Para finalizar a noite, Ciça Ojuara e Rodrigo Guedes, em Breve – um pequeno conto de Romeu e Julieta, de Rodrigo Brand, transpuseram Shakespeare para a atualidade. O conteúdo temático permaneceu, mas sua estrutura dialógica e formalidade deram lugar às gírias e relações afetivas de jovem cariocas. A cena é a discussão entre o casal, pois ele, Romeu, sumiu por dias enquanto Julieta, apaixonada, tenta em vão mandar mensagens no celular, deixar recado e nada. A reconciliação de Romeu e Julieta acontece com a ajuda do público que interage com os atores. Como todo romance, final feliz, o casal faz as pazes e vão curtir uma noite na Lapa.

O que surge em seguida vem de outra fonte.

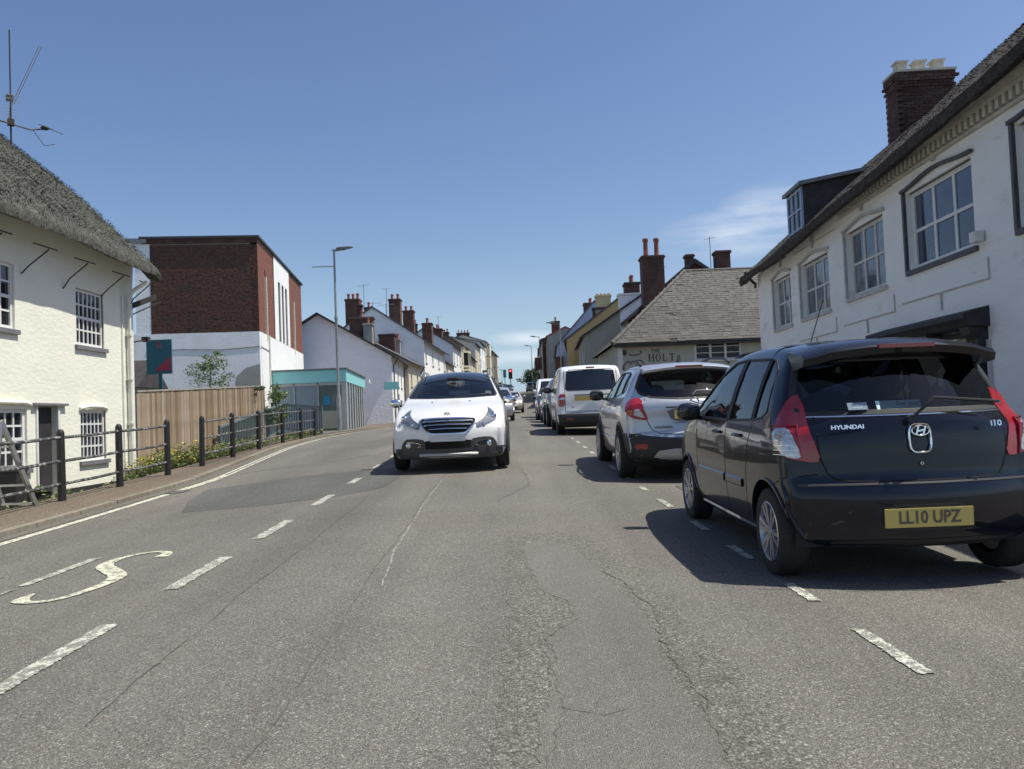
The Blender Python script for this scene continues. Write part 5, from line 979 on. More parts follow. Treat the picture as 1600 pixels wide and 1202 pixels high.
# ================================================================== vehicles
def smooth_line(P, n, keep=1):
    """resample a polyline evenly after corner cutting"""
    P = [Vector(p) for p in P]
    for _ in range(2):
        Q = [P[0]]
        for a, b in zip(P[:-1], P[1:]): Q += [a.lerp(b, .25), a.lerp(b, .75)]
        P = Q + [P[-1]]
    d = [0]
    for a, b in zip(P[:-1], P[1:]): d.append(d[-1] + (b - a).length)
    out = []; j = 0
    for i in range(n + 1):
        s = d[-1] * i / n
        while j < len(d) - 2 and d[j + 1] < s: j += 1
        t = (s - d[j]) / max(1e-9, d[j + 1] - d[j]); out.append(P[j].lerp(P[j + 1], min(1, t)))
    return out
def lerpt(tab, v):
    xs = [a for a, b in tab]; ys = [b for a, b in tab]
    if v <= xs[0]: return ys[0]
    for i in range(1, len(xs)):
        if v <= xs[i]: t = (v - xs[i - 1]) / (xs[i] - xs[i - 1]); return ys[i - 1] + (ys[i] - ys[i - 1]) * t
    return ys[-1]
class Car:
    def __init__(s, sp, N=70, K=12, shrink=0):
        s.sp = sp; up_ = smooth_line(sp['up'], N); lo = smooth_line(sp['lo'], N); s.L = sp['up'][-1][0]
        def W(y, z):
            w = sum(lerpt(sp['W'], z + o) for o in (-.04, 0, .04)) / 3; f = sum(lerpt(sp['pf'], y + o) for o in (-.06, 0, .06)) / 3; return w * f - shrink
        s.Wf = W
        nl = 14; r = sp.get('r', .07); V = []; F = []; cr = sp.get('crown', .035); bow = sp.get('bow', .10); L_ = s.L; bt = sp.get('belt', .95)
        ring = [Vector(p) for p in up_] + [Vector(p) for p in reversed(lo[1:-1])]; n = len(ring)
        nor = []
        for i in range(n):
            d = ring[(i + 1) % n] - ring[i - 1]; m = Vector((d.y, -d.x)); nor.append(m.normalized() if m.length else m)
        params = []
        ncv = 7
        for k in range(-nl, nl + 1):
            params.append((k / nl * .999, None))
        rows = []
        def pt(i, sgn, frac, phi):
            p = ring[i]; inset = r * (1 - math.cos(phi)); q = p + nor[i] * inset
            # bow of the ends and crown of the top
            a = frac * frac
            e0 = max(0, 1 - q.x / .9) ; e1 = max(0, 1 - (L_ - q.x) / .9)
            yy = q.x + bow * a * e0 - sp.get('bowf', bow) * a * e1
            gl = 0
            if q.y > bt: 
                gl = min(1, (q.y - bt) / .1); mid = q.x > L_ * .4
                yy += (-.09 if mid else .07) * a * gl * (1 if (q.x > sp.get('ws', 1.9) or q.x < .8) else 0)
            zz = q.y - cr * a * (1 if q.y > .7 else 0)
            w = W(q.x, q.y); x = sgn * (max(0, frac * (w - r)) + r * math.sin(phi))
            return (x, yy, zz)
        cols = [(-1, 1, math.pi / 2 * (1 - j / 5)) for j in range(5)] + [(1 if k >= 0 else -1, abs(k) / nl, 0) for k in range(-nl, nl + 1)] + [(1, 1, math.pi / 2 * (j + 1) / 5) for j in range(5)]
        for (sg, fr, ph) in cols: rows.append([pt(i, sg, fr, ph) for i in range(n)])
        C_ = len(rows)
        for rw in rows: V += rw
        for c in range(C_ - 1):
            for i in range(n): F.append((c * n + i, c * n + (i + 1) % n, (c + 1) * n + (i + 1) % n, (c + 1) * n + i))
        # side skins: rungs between the upper and the lower line
        for side, c in ((-1, 0), (1, C_ - 1)):
            grid = []
            for j in range(N + 1):
                iu = j; il = 0 if j == 0 else (N if j == N else 2 * N - j); a = Vector(rows[c][iu]); b = Vector(rows[c][il % n]); col = [c * n + iu]
                if 0 < j < N:
                    for k in range(1, K):
                        t = k / K; y = a.y + (b.y - a.y) * t; z = a.z + (b.z - a.z) * t
                        w = W(y, z); edge = min(t, 1 - t); wa = abs(a.x) * (1 - t) + abs(b.x) * t
                        V.append((side * w, y, z)); col.append(len(V) - 1)
                    col.append(c * n + il % n)
                else: col = [c * n + iu] * (K + 1)
                grid.append(col)
            for j in range(N):
                for k in range(K):
                    f = [grid[j][k], grid[j][k + 1], grid[j + 1][k + 1], grid[j + 1][k]]; g_ = []
                    for v in f:
                        if v not in g_: g_.append(v)
                    if len(g_) > 2: F.append(tuple(g_ if side < 0 else reversed(g_)))
        b = bmesh.new(); vs = [b.verts.new(v) for v in V]
        for f in F:
            try: b.faces.new([vs[i] for i in f])
            except Exception: pass
        bmesh.ops.remove_doubles(b, verts=b.verts, dist=1e-5); bmesh.ops.recalc_face_normals(b, faces=b.faces)
        s.bvh = BVHTree.FromBMesh(b); me = bpy.data.meshes.new('body'); b.to_mesh(me); b.free(); s.me = me
    def proj(s, p, d, off):
        d = Vector(d).normalized(); p = Vector(p); h = s.bvh.ray_cast(p - d * 1.2, d, 2.4)
        if h[0] is None:
            h = s.bvh.find_nearest(p)
        nn = h[1]
        if nn.dot(d) > 0: nn = -nn
        return h[0] + nn * off, nn
    def patch(s, name, pts, d, m, parent, off=.004, thick=.012, cell=.045, both=False, rnd=1, smooth=True):
        outs = []
        for sg in ((1, -1) if both else (1,)):
            dd = Vector((d[0] * sg, d[1], d[2] if len(d) > 2 else 0)).normalized(); P = [Vector((p[0] * sg, p[1], p[2])) for p in pts]
            ux = dd.cross(Vector((0, 0, 1))).normalized(); uz = ux.cross(dd); c0 = sum(P, Vector()) / len(P); Q = [((p - c0).dot(ux), (p - c0).dot(uz)) for p in P]
            for _ in range(rnd):
                Z = []
                for i in range(len(Q)):
                    a, b_ = Vector(Q[i]), Vector(Q[(i + 1) % len(Q)]); Z += [tuple(a.lerp(b_, .2)), tuple(a.lerp(b_, .8))]
                Q = Z
            b = bmesh.new(); vs = [b.verts.new((q[0], q[1], 0)) for q in Q]
            for t in tessellate_polygon([[Vector((q[0], q[1], 0)) for q in Q]]):
                try: b.faces.new([vs[i] for i in t])
                except Exception: pass
            for ax in (0, 1):
                lo = min(q[ax] for q in Q); hi = max(q[ax] for q in Q); k = lo + cell
                while k < hi:
                    co = [0, 0, 0]; no_ = [0, 0, 0]; co[ax] = k; no_[ax] = 1; bmesh.ops.bisect_plane(b, geom=b.verts[:] + b.edges[:] + b.faces[:], plane_co=co, plane_no=no_); k += cell
            bmesh.ops.triangulate(b, faces=b.faces)
            for v in b.verts: v.co, _n = s.proj(c0 + ux * v.co.x + uz * v.co.y, dd, off)
            bmesh.ops.recalc_face_normals(b, faces=b.faces)
            fs = [f for f in b.faces]
            if fs and sum((f.normal.dot(dd) * f.calc_area() for f in fs)) > 0: bmesh.ops.reverse_faces(b, faces=fs)
            ed = [e for e in b.edges if e.is_boundary]; r = bmesh.ops.extrude_edge_only(b, edges=ed)
            for v in [g for g in r['geom'] if isinstance(g, bmesh.types.BMVert)]: v.co += dd * thick
            me = bpy.data.meshes.new(name); b.to_mesh(me); b.free(); me.materials.append(M[m])
            if smooth: me.shade_smooth(); me.set_sharp_from_angle(angle=R(40))
            outs.append(link(name, me, parent))
        return outs if both else outs[0]
    def line(s, name, pts, d, m, parent, w=.01, off=.0015, closed=False, both=False, step=.05, h=None, smooth=0):
        outs = []
        for sg in ((1, -1) if both else (1,)):
            dd = Vector((d[0] * sg, d[1], d[2] if len(d) > 2 else 0)).normalized(); P = [Vector((p[0] * sg, p[1], p[2])) for p in pts]
            if smooth:
                for _ in range(smooth):
                    Z = []
                    n = len(P)
                    for i in range(n if closed else n - 1): a, b_ = P[i], P[(i + 1) % n]; Z += [a.lerp(b_, .2), a.lerp(b_, .8)]
                    P = Z if closed else [P[0]] + Z + [P[-1]]
            if closed: P.append(P[0])
            S = []
            for a, b_ in zip(P[:-1], P[1:]):
                k = max(1, int((b_ - a).length / step)); S += [a.lerp(b_, i / k) for i in range(k)]
            S.append(P[-1]); Q = [s.proj(p, dd, off) for p in S]; mb = MB(); V = []
            for i, (p, nn) in enumerate(Q):
                if closed and i in (0, len(Q) - 1): tn = (Q[1][0] - Q[-2][0])
                else: tn = (Q[min(i + 1, len(Q) - 1)][0] - Q[max(i - 1, 0)][0])
                sd = tn.cross(nn).normalized() * w / 2
                if h: V += [p + sd - nn * .004, p + sd * .6 + nn * h, p - sd * .6 + nn * h, p - sd - nn * .004]
                else: V += [p + sd, p - sd]
            c = 4 if h else 2; F = []
            for i in range(len(Q) - 1):
                for k in range(c - 1): F.append((i * c + k, i * c + k + 1, (i + 1) * c + k + 1, (i + 1) * c + k))
            mb.add(V, F); outs.append(mb.build(name, m, parent, smooth=bool(h)))
        return outs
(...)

Um evento como ENCENA é de grande importância no Rio de Janeiro, principalmente. É raro termos a oportunidade de compartilhar espaço para opinião, demonstração do trabalho e troca com o meio artístico. Além de mostrar o processo de grupo, é importante frisar e perceber que há grupos que apresentam seus primeiros trabalhos e de certa forma se testam também como companhia. A validade desse encontro de grupos e sobretudo da classe teatral iniciante e de primeiro passo no circuito das artes é fundamental, pois atesta a capacidade de ser fruto de um trabalho coletivo e crítico e a possibilidade de se concretizar em algo transformador. Mesmo que isso comece dentro do próprio grupo e se prolifere depois.
Encena-Desvendando o Processo é uma mostra de processos criativos em artes cênicas idealizada e produzida por Luciana Guerra Malta, autora, diretora e produtora teatral e conta com apoio institucional da Oz Comunicação e Gestão de Pessoas.